真夏の怪談

夏は何か不思議で少し怖いことが起こる。

毎年稲川淳二が説いて回るそれもそうだが、まさか私もこんな不思議で怖い体験をするとは思わなかった。

先週の土曜日の話。
久しぶりに東久留米の市場に相方と買い出しに行ったときのこと。

甘エビやホタテ、野菜等々、これまでにないくらい良い品物を安く買えた私と妻は気分が良かった。
灼熱の太陽がじりじりとアスファルトを焦がしている。

我がイデオカーはあわただしい駐車場の一角で主の帰りを待っていた。

両手に余る買い物をした私たちは、主を待つイデオカーの元に小躍りしながら戻った。
いつものように鍵を開け、いつものように荷積みをして帰る、そんな日常の風景になるはずだった。


しかし・・・。

鍵をドアに差し、回したときだった。

スッ。いつもと違う感触。

鍵がねじ切れた・・・。

車の鍵を閉じこめる、というような話は良く聞くが、鍵がねじ切れるというのは聞いたことがない!

それから何秒経っただろう。

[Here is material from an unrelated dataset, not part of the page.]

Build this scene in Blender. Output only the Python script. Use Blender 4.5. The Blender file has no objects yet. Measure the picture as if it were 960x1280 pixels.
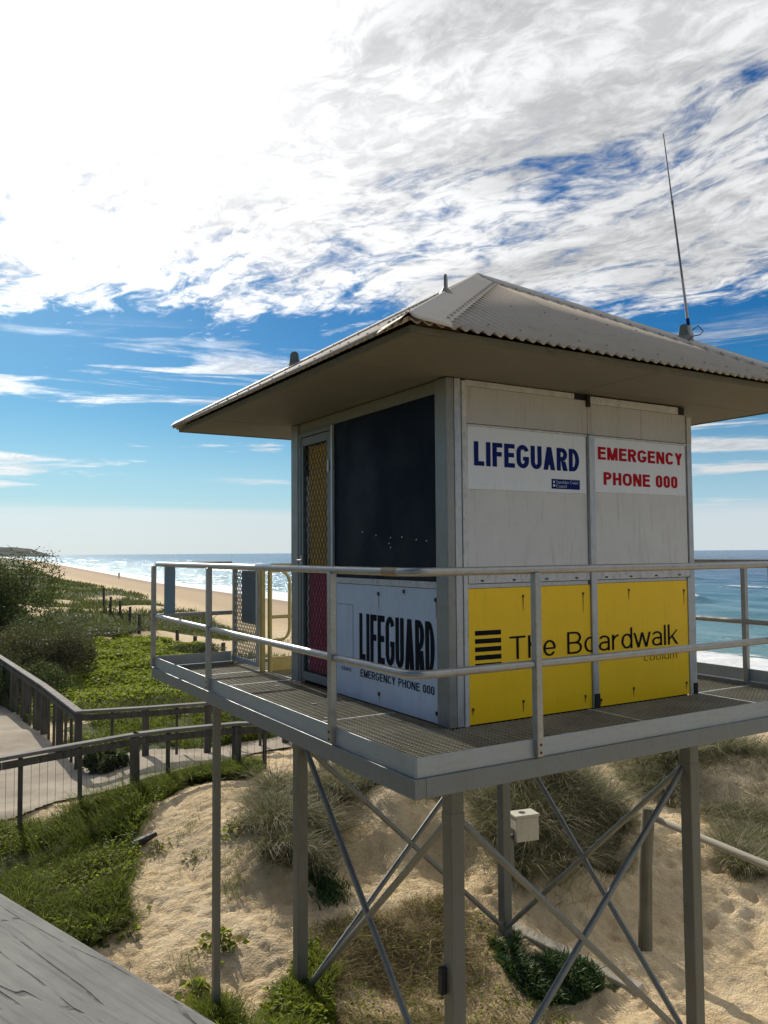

2人は顔を見合わせ、どちらともなく声を出して笑い出した。


市場の管理人さんに助けを求め、鍵屋さんを呼ぶ。
40分くらいたった頃だろうか。後光差す神様がワゴン車でやってきた。

普段なら小馬鹿にしたくなるような風貌のその神様の御手は、瞬く間に鍵を作り出した。
私たちの苦悩を一瞬にして取り払ってくれたその御手に、9000円を握りしめたまま去った。

皆さんもこの夏、きっと不思議な体験をするでしょう。。。